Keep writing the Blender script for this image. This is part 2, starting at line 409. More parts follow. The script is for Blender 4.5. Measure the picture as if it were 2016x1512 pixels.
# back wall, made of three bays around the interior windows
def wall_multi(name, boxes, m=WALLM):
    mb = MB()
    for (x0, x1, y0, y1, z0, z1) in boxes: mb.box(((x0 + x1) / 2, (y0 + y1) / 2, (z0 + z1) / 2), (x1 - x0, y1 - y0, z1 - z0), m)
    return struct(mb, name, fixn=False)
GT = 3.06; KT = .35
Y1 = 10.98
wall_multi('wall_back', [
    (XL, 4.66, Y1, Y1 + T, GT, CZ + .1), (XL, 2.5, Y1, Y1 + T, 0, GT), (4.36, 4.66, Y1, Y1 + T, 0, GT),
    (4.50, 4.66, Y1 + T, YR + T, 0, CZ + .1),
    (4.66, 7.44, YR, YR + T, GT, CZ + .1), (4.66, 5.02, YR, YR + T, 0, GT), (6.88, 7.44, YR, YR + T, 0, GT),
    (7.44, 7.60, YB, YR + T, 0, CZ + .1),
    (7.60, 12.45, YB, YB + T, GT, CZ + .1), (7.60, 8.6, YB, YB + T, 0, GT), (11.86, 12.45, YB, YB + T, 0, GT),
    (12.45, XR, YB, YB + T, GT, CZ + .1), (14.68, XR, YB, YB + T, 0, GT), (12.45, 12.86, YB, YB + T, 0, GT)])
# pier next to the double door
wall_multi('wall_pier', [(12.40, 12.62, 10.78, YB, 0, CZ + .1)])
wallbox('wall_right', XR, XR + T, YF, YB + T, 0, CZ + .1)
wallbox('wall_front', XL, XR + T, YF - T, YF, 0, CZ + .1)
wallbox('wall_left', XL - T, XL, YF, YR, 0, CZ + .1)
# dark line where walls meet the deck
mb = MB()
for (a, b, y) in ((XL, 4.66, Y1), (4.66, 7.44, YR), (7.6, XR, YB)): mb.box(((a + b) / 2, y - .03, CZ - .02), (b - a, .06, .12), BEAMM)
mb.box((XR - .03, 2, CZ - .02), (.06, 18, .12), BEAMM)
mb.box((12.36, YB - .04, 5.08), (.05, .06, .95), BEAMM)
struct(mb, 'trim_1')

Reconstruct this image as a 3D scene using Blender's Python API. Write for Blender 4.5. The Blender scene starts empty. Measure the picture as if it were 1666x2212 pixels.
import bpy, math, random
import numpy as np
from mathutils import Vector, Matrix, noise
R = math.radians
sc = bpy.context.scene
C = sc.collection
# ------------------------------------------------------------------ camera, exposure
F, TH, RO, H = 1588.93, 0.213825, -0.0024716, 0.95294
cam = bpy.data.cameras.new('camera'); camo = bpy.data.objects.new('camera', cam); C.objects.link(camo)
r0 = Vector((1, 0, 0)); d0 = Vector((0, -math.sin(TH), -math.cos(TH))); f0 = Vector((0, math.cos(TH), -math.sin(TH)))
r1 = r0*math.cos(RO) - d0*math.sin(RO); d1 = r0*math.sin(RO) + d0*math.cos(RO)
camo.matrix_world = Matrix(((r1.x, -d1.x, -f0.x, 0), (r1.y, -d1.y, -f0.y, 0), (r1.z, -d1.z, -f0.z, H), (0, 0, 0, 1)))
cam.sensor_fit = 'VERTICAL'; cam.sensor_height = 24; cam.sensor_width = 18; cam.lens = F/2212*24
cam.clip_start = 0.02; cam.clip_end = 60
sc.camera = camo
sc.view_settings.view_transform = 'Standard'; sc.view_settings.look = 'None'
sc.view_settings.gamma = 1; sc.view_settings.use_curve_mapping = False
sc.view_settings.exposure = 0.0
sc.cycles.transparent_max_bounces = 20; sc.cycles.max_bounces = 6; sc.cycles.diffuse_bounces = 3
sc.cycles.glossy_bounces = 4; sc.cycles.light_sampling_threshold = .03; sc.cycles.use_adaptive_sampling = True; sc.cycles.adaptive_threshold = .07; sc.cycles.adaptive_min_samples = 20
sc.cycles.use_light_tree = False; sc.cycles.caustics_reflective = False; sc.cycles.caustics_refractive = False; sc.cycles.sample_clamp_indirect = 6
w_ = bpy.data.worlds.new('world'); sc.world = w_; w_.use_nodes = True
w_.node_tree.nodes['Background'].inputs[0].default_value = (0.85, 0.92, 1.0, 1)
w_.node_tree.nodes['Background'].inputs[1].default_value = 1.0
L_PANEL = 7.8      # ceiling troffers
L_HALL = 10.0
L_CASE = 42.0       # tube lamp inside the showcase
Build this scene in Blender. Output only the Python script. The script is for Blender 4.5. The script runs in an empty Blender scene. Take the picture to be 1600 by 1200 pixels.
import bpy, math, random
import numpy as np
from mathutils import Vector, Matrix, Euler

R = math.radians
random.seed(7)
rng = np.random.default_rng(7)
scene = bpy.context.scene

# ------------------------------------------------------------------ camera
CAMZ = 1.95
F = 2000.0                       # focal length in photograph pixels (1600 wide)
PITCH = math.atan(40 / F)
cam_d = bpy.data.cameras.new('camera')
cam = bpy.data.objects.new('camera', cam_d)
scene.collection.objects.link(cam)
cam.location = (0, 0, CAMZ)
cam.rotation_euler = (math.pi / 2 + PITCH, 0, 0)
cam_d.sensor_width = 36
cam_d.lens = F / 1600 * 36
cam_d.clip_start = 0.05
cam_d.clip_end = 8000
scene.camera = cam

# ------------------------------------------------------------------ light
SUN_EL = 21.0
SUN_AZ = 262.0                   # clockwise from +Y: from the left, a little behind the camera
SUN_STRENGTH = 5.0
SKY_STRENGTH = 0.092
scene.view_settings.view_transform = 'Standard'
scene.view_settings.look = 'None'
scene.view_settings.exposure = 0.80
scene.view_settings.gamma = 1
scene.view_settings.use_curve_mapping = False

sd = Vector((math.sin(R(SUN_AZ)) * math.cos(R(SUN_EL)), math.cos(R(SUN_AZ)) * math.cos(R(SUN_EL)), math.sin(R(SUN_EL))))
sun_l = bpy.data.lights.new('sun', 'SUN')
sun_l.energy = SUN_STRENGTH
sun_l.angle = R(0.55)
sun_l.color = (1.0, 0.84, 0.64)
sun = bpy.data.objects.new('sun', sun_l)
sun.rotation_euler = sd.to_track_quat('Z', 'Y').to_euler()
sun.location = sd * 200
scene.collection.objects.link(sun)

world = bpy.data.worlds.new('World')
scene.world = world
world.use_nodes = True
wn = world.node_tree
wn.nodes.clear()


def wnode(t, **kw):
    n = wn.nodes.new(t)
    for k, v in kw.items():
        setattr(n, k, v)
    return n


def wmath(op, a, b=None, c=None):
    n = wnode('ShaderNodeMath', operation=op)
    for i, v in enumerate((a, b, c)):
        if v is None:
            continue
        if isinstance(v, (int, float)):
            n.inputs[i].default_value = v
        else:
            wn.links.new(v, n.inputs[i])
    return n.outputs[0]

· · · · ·

:: Instructions to follow ::
Each line from the one holding "Build this scene" to the one holding "scene = bpy.context.scene", those two included, is to be transcribed exactly, and no other line.

:: Result of this exercise ::
Build this scene in Blender. Output only the Python script. The script is for Blender 4.5. The script runs in an empty Blender scene. Take the picture to be 1600 by 1200 pixels.
import bpy, math, random
import numpy as np
from mathutils import Vector, Matrix, Euler

R = math.radians
random.seed(7)
rng = np.random.default_rng(7)
scene = bpy.context.scene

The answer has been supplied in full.